What you have to do:
Copy out each line exactly; pictures stay out of the copy.

────────────────────────────────────────

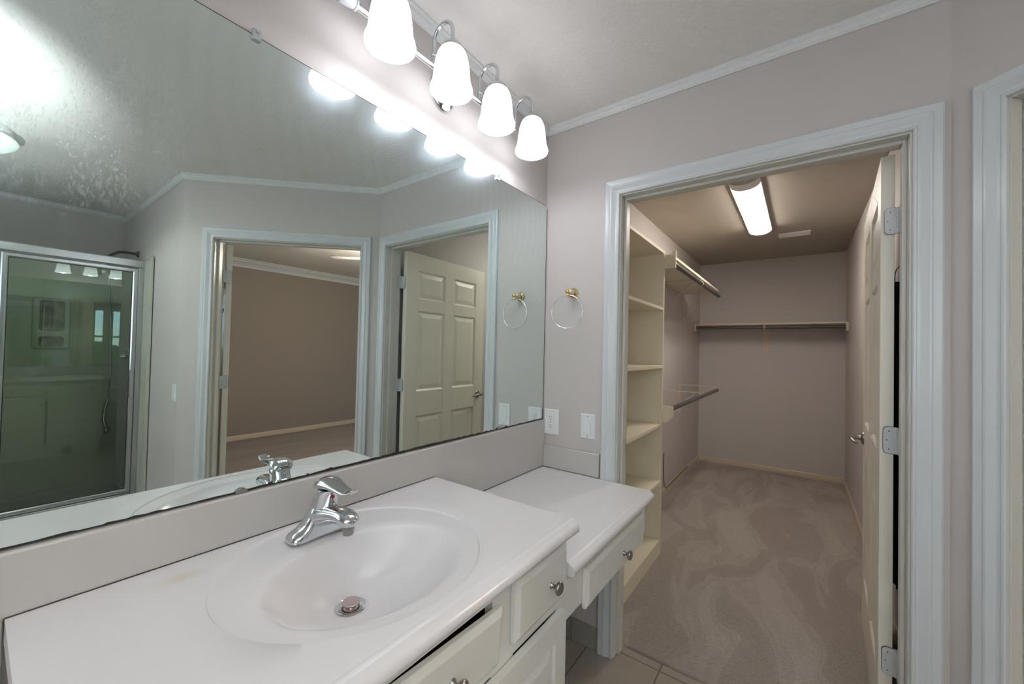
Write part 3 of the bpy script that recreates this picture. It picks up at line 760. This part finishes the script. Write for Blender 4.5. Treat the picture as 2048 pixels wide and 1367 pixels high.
def rect_hit(t):
    dx, dy = E1[2]*math.cos(t), E1[3]*math.sin(t); s_ = 1e9
    if dx > 1e-9: s_ = min(s_, (X1c-E1[0])/dx)
    if dx < -1e-9: s_ = min(s_, (X0c-E1[0])/dx)
    if dy > 1e-9: s_ = min(s_, (CY1-E1[1])/dy)
    if dy < -1e-9: s_ = min(s_, (CY0-E1[1])/dy)
    return (E1[0]+dx*s_, E1[1]+dy*s_, ZC)
last = rings[-1]; rect = [outer.get(i_, rect_hit(t)) for i_, t in enumerate(TH)]
for k in (.25, .6, 1.0):
    rings.append([tuple(last[i][j]+(rect[i][j]-last[i][j])*k for j in range(3)) for i in range(ND)])
rings.append([(x, y, ZC-.036) for x, y, z in rect])
R_ = loft(bm, rings, False)
slab_nosing(bm, XF+.0002, ZC, CY0+.0002, CY1-.0002)
ct = empty('sink_countertop', (.28, -1.19, ZC-.036))
setk(ct, 'off-white moulded counter with integral oval sink under the large mirror', 'countertop')
VO = (.28, -1.19, ZC-.036)
at(obj('counter_slab', bm, M_top, ct, smooth=True, auto=38), VO)
bm = NB(); lathe(bm, [(.0335, -.1262), (.031, -.1245), (.024, -.1268), (.0195, -.133), (.0185, -.17), (.0, -.17)], (DR[0], DR[1], ZC), 'z', 40, caps=False)
at(obj('drain_flange', bm, M_chrome, ct, smooth=True, auto=50), VO)
bm = NB(); lathe(bm, [(0, -.16), (.0155, -.16), (.0155, -.128), (.012, -.126), (.0165, -.121), (.0185, -.117), (.018, -.1145), (0, -.1125)], (DR[0], DR[1], ZC), 'z', 36)
at(obj('drain_stopper', bm, M_plug, ct, smooth=True, auto=40), VO)

dt = empty('desk_countertop', (.28, -.37, ZD-.036))
setk(dt, 'lower off-white counter stepped down between the sink counter and closet door', 'countertop')
bm = NB(); box(bm, .0205, .545-.012, CY1+.001, -.0202, ZD-.036, ZD); slab_nosing(bm, .5452, ZD, CY1+.0012, -.0204)
VO = (.28, -.37, ZD-.036)
at(obj('counter_slab', bm, M_top, dt, smooth=True, auto=38), VO)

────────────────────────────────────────

Correct answer:
Write part 3 of the bpy script that recreates this picture. It picks up at line 760. This part finishes the script. Write for Blender 4.5. Treat the picture as 2048 pixels wide and 1367 pixels high.
def rect_hit(t):
    dx, dy = E1[2]*math.cos(t), E1[3]*math.sin(t); s_ = 1e9
    if dx > 1e-9: s_ = min(s_, (X1c-E1[0])/dx)
    if dx < -1e-9: s_ = min(s_, (X0c-E1[0])/dx)
    if dy > 1e-9: s_ = min(s_, (CY1-E1[1])/dy)
    if dy < -1e-9: s_ = min(s_, (CY0-E1[1])/dy)
    return (E1[0]+dx*s_, E1[1]+dy*s_, ZC)
last = rings[-1]; rect = [outer.get(i_, rect_hit(t)) for i_, t in enumerate(TH)]
for k in (.25, .6, 1.0):
    rings.append([tuple(last[i][j]+(rect[i][j]-last[i][j])*k for j in range(3)) for i in range(ND)])
rings.append([(x, y, ZC-.036) for x, y, z in rect])
R_ = loft(bm, rings, False)
slab_nosing(bm, XF+.0002, ZC, CY0+.0002, CY1-.0002)
ct = empty('sink_countertop', (.28, -1.19, ZC-.036))
setk(ct, 'off-white moulded counter with integral oval sink under the large mirror', 'countertop')
VO = (.28, -1.19, ZC-.036)
at(obj('counter_slab', bm, M_top, ct, smooth=True, auto=38), VO)
bm = NB(); lathe(bm, [(.0335, -.1262), (.031, -.1245), (.024, -.1268), (.0195, -.133), (.0185, -.17), (.0, -.17)], (DR[0], DR[1], ZC), 'z', 40, caps=False)
at(obj('drain_flange', bm, M_chrome, ct, smooth=True, auto=50), VO)
bm = NB(); lathe(bm, [(0, -.16), (.0155, -.16), (.0155, -.128), (.012, -.126), (.0165, -.121), (.0185, -.117), (.018, -.1145), (0, -.1125)], (DR[0], DR[1], ZC), 'z', 36)
at(obj('drain_stopper', bm, M_plug, ct, smooth=True, auto=40), VO)

dt = empty('desk_countertop', (.28, -.37, ZD-.036))
setk(dt, 'lower off-white counter stepped down between the sink counter and closet door', 'countertop')
bm = NB(); box(bm, .0205, .545-.012, CY1+.001, -.0202, ZD-.036, ZD); slab_nosing(bm, .5452, ZD, CY1+.0012, -.0204)
VO = (.28, -.37, ZD-.036)
at(obj('counter_slab', bm, M_top, dt, smooth=True, auto=38), VO)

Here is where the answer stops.